═══ Collected material
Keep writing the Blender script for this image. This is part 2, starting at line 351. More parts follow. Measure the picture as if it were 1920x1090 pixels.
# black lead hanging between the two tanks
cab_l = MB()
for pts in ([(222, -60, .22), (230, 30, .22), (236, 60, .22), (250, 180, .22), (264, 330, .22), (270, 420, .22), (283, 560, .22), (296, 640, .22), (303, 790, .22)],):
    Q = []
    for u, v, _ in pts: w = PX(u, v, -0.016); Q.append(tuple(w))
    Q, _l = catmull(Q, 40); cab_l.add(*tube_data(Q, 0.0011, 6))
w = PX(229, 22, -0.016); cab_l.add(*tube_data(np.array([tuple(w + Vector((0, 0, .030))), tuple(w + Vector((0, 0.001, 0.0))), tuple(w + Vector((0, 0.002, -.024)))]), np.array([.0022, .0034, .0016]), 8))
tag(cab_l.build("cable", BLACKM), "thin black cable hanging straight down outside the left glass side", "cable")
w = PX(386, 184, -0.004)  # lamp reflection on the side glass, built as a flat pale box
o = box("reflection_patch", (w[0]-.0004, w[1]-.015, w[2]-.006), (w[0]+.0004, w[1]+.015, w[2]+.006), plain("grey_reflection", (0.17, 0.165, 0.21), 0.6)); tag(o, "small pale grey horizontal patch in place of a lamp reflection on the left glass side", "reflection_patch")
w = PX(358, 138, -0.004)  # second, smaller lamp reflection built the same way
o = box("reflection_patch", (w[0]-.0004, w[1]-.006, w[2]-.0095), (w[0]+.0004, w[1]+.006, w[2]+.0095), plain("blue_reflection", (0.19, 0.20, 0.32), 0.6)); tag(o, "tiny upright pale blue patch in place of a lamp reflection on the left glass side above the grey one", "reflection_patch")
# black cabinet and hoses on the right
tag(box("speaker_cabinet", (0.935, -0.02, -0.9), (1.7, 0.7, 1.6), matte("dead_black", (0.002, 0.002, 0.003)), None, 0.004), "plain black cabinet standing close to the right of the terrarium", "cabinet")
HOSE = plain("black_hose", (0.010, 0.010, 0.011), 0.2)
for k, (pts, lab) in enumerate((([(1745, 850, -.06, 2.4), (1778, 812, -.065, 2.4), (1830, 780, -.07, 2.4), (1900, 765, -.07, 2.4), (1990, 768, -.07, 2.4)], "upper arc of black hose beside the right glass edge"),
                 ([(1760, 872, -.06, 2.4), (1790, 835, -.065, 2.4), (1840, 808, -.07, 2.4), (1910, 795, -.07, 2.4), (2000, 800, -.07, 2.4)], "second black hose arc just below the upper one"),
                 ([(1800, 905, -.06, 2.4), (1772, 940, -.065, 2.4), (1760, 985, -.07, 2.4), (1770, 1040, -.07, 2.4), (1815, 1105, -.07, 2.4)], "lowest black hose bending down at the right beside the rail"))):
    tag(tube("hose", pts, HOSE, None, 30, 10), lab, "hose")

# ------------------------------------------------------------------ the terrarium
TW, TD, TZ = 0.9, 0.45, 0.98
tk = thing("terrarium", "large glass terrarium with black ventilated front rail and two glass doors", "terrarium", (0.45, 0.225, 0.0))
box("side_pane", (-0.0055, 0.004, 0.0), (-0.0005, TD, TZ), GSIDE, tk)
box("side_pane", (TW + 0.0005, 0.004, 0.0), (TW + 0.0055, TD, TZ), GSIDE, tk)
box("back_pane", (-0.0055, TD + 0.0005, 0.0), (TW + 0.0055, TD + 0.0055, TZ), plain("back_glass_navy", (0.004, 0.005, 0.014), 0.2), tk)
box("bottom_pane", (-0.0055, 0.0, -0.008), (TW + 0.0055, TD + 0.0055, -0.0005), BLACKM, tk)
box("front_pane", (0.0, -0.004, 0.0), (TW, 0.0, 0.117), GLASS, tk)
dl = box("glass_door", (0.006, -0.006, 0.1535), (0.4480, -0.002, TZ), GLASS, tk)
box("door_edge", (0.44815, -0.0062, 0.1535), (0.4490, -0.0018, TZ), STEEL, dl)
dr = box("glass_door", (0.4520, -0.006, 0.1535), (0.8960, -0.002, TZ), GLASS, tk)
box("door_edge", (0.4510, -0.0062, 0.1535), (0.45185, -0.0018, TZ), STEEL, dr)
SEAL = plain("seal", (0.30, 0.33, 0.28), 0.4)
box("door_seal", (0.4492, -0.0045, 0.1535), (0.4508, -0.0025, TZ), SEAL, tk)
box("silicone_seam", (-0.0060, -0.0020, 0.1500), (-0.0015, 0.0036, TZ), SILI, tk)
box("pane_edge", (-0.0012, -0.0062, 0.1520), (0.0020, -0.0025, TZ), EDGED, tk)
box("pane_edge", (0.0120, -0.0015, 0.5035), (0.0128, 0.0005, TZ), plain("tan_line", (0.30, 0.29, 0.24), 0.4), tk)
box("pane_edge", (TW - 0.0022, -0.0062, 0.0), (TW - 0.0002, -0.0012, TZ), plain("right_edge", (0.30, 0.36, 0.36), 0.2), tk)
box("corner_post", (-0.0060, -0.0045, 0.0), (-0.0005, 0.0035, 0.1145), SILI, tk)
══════
**Challenge**. Repeat the material above in full, quoting it exactly.

**Task result**.
Keep writing the Blender script for this image. This is part 2, starting at line 351. More parts follow. Measure the picture as if it were 1920x1090 pixels.
# black lead hanging between the two tanks
cab_l = MB()
for pts in ([(222, -60, .22), (230, 30, .22), (236, 60, .22), (250, 180, .22), (264, 330, .22), (270, 420, .22), (283, 560, .22), (296, 640, .22), (303, 790, .22)],):
    Q = []
    for u, v, _ in pts: w = PX(u, v, -0.016); Q.append(tuple(w))
    Q, _l = catmull(Q, 40); cab_l.add(*tube_data(Q, 0.0011, 6))
w = PX(229, 22, -0.016); cab_l.add(*tube_data(np.array([tuple(w + Vector((0, 0, .030))), tuple(w + Vector((0, 0.001, 0.0))), tuple(w + Vector((0, 0.002, -.024)))]), np.array([.0022, .0034, .0016]), 8))
tag(cab_l.build("cable", BLACKM), "thin black cable hanging straight down outside the left glass side", "cable")
w = PX(386, 184, -0.004)  # lamp reflection on the side glass, built as a flat pale box
o = box("reflection_patch", (w[0]-.0004, w[1]-.015, w[2]-.006), (w[0]+.0004, w[1]+.015, w[2]+.006), plain("grey_reflection", (0.17, 0.165, 0.21), 0.6)); tag(o, "small pale grey horizontal patch in place of a lamp reflection on the left glass side", "reflection_patch")
w = PX(358, 138, -0.004)  # second, smaller lamp reflection built the same way
o = box("reflection_patch", (w[0]-.0004, w[1]-.006, w[2]-.0095), (w[0]+.0004, w[1]+.006, w[2]+.0095), plain("blue_reflection", (0.19, 0.20, 0.32), 0.6)); tag(o, "tiny upright pale blue patch in place of a lamp reflection on the left glass side above the grey one", "reflection_patch")
# black cabinet and hoses on the right
tag(box("speaker_cabinet", (0.935, -0.02, -0.9), (1.7, 0.7, 1.6), matte("dead_black", (0.002, 0.002, 0.003)), None, 0.004), "plain black cabinet standing close to the right of the terrarium", "cabinet")
HOSE = plain("black_hose", (0.010, 0.010, 0.011), 0.2)
for k, (pts, lab) in enumerate((([(1745, 850, -.06, 2.4), (1778, 812, -.065, 2.4), (1830, 780, -.07, 2.4), (1900, 765, -.07, 2.4), (1990, 768, -.07, 2.4)], "upper arc of black hose beside the right glass edge"),
                 ([(1760, 872, -.06, 2.4), (1790, 835, -.065, 2.4), (1840, 808, -.07, 2.4), (1910, 795, -.07, 2.4), (2000, 800, -.07, 2.4)], "second black hose arc just below the upper one"),
                 ([(1800, 905, -.06, 2.4), (1772, 940, -.065, 2.4), (1760, 985, -.07, 2.4), (1770, 1040, -.07, 2.4), (1815, 1105, -.07, 2.4)], "lowest black hose bending down at the right beside the rail"))):
    tag(tube("hose", pts, HOSE, None, 30, 10), lab, "hose")

# ------------------------------------------------------------------ the terrarium
TW, TD, TZ = 0.9, 0.45, 0.98
tk = thing("terrarium", "large glass terrarium with black ventilated front rail and two glass doors", "terrarium", (0.45, 0.225, 0.0))
box("side_pane", (-0.0055, 0.004, 0.0), (-0.0005, TD, TZ), GSIDE, tk)
box("side_pane", (TW + 0.0005, 0.004, 0.0), (TW + 0.0055, TD, TZ), GSIDE, tk)
box("back_pane", (-0.0055, TD + 0.0005, 0.0), (TW + 0.0055, TD + 0.0055, TZ), plain("back_glass_navy", (0.004, 0.005, 0.014), 0.2), tk)
box("bottom_pane", (-0.0055, 0.0, -0.008), (TW + 0.0055, TD + 0.0055, -0.0005), BLACKM, tk)
box("front_pane", (0.0, -0.004, 0.0), (TW, 0.0, 0.117), GLASS, tk)
dl = box("glass_door", (0.006, -0.006, 0.1535), (0.4480, -0.002, TZ), GLASS, tk)
box("door_edge", (0.44815, -0.0062, 0.1535), (0.4490, -0.0018, TZ), STEEL, dl)
dr = box("glass_door", (0.4520, -0.006, 0.1535), (0.8960, -0.002, TZ), GLASS, tk)
box("door_edge", (0.4510, -0.0062, 0.1535), (0.45185, -0.0018, TZ), STEEL, dr)
SEAL = plain("seal", (0.30, 0.33, 0.28), 0.4)
box("door_seal", (0.4492, -0.0045, 0.1535), (0.4508, -0.0025, TZ), SEAL, tk)
box("silicone_seam", (-0.0060, -0.0020, 0.1500), (-0.0015, 0.0036, TZ), SILI, tk)
box("pane_edge", (-0.0012, -0.0062, 0.1520), (0.0020, -0.0025, TZ), EDGED, tk)
box("pane_edge", (0.0120, -0.0015, 0.5035), (0.0128, 0.0005, TZ), plain("tan_line", (0.30, 0.29, 0.24), 0.4), tk)
box("pane_edge", (TW - 0.0022, -0.0062, 0.0), (TW - 0.0002, -0.0012, TZ), plain("right_edge", (0.30, 0.36, 0.36), 0.2), tk)
box("corner_post", (-0.0060, -0.0045, 0.0), (-0.0005, 0.0035, 0.1145), SILI, tk)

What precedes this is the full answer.